Voltemos agora ao caso do general Hamilton Mourão. Quem assistiu ao vídeo da sua palestra na maçonaria não tem porque acreditar que o general foi pego de surpresa por uma pergunta impertinente e acabou por se expressar mal. Muito pelo contrário, o general fez questão de ser didático a respeito dos planejamento do Exército para a situação de uma intervenção militar.
Há ainda uma faceta muito preocupante da sua fala. Hamilton Mourão mostra-se como um ressentido. Vitimiza-se das críticas e cobranças que o Exército recebe por sua participação na Ditadura de 64. Cobra-se das Forças Armadas a responsabilização por torturas, assassinatos e ocultação de cadáveres dos resistentes. Mas o general parece ver nessa tentativa de responsabilização algo como um ato de ingratidão ao Exército pelos “serviços prestados” à nação.
Caberia ao general Eduardo Villas Bôas – comandante do Exército – punir Hamilton Mourão e esclarecera população sobre os planos do Exército em relação à manutenção da legalidade.
Mas, ao que tudo indica, que o general Villas Bôas foi emparedado.
Ao invés de um comunicado oficial, optou por uma entrevista ao jornalista Pedro Bial da TV Globo. Pedro Bial não cuida da ordem do dia do comandante do Exército. Na entrevista, Villas Bôas descartou qualquer punição e ainda confraternizou com o desafiante ao chamá-lo de “grande soldado, uma figura fantástica, um gauchão”. Por mais que sejam conterrâneos, o general Hamilton Mourão é seu subordinado – deve-lhe continência e obediência.
O general Geisel não confraternizou sequer com seu irmão.
Sendo assim, é o general Hamilton Mourão que está no comando. Tanto é, que seu comandante passou, como ele, a ver na constituição coisa que lá não há: uma autorização para intervenção das Forças Armadas movida por vontade própria. Uma intervenção das Forças Armadas que ocorra sem ser expressamente por iniciativa dos Poderes Constitucionais tem um nome: golpe militar.
O general Hamilton Mourão é um burocrata do exército. Burocratas podem até conspirar – e que aqui não se o acuse de estar conspirando; pode tão somente ter manifestado indevida e publicamente sua insatisfação e seu inconformismo pessoal ou de seus companheiros – mas burocratas não dão golpes comandando apenas as suas mesas. Os golpes são dados pelos “vacas fardadas” – como se definia outro general Mourão – o general Olímpio Mourão Filho – que comandam as tropas e, portanto, têm o poder de intervenção efetivo. Foi o general Olímpio Mourão quem, no comando das tropas em Minas Gerais, iniciou o golpe de 64.
Dos atuais “vacas fardadas” nada ouviremos. São discretos e disciplinados. Mas isso não significa que estejam indiferentes ao acontecimento.
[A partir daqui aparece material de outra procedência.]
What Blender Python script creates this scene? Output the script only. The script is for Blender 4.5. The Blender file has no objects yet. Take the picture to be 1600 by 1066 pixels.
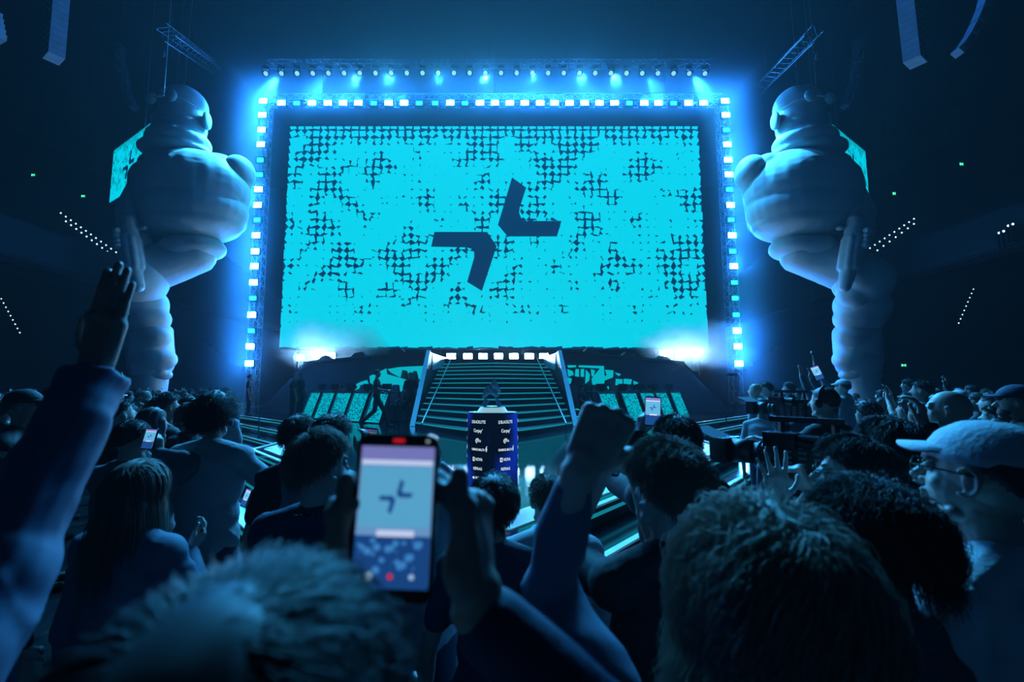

Em 64, romperam a legalidade. Em 77, apoiaram o presidente. Um era civil, outro militar.
De qualquer sorte, melhor seria se esse assunto não mais fizesse parte das nossas preocupações cidadãs.
Vivemos um período de anomia. Períodos de anomia não se caracterizam pela falta de comando e sim pela existência de múltiplos grupos buscando estar no comando.
Temos o grupo de Temer, no Executivo e no Legislativo em “um grande acordo com o Supremo, com tudo” buscando “estancar a sangria”. Temos procuradores criticando ministros do Supremo. Temos grupos que vão de meninos a delegados e juízes definindo o que é arte autorizada e o que é degeneração. Temos juízes definido o que é prerrogativa de profissionais da saúde.
Temos juízes e desembargadores definindo em quem poderemos votar nas próximas eleições.
A sociedade civil se debate em busca do caminho de volta à sua normalidade democrática.
Tudo deve que não precisávamos, nesta hora, é da volta da indisciplina militar e dos seus “vacas fardadas”.
PS: Oficina de Concertos Gerais e Poesia na arquibancada para, qualquer momento, ver emergir o monstro da lagoa.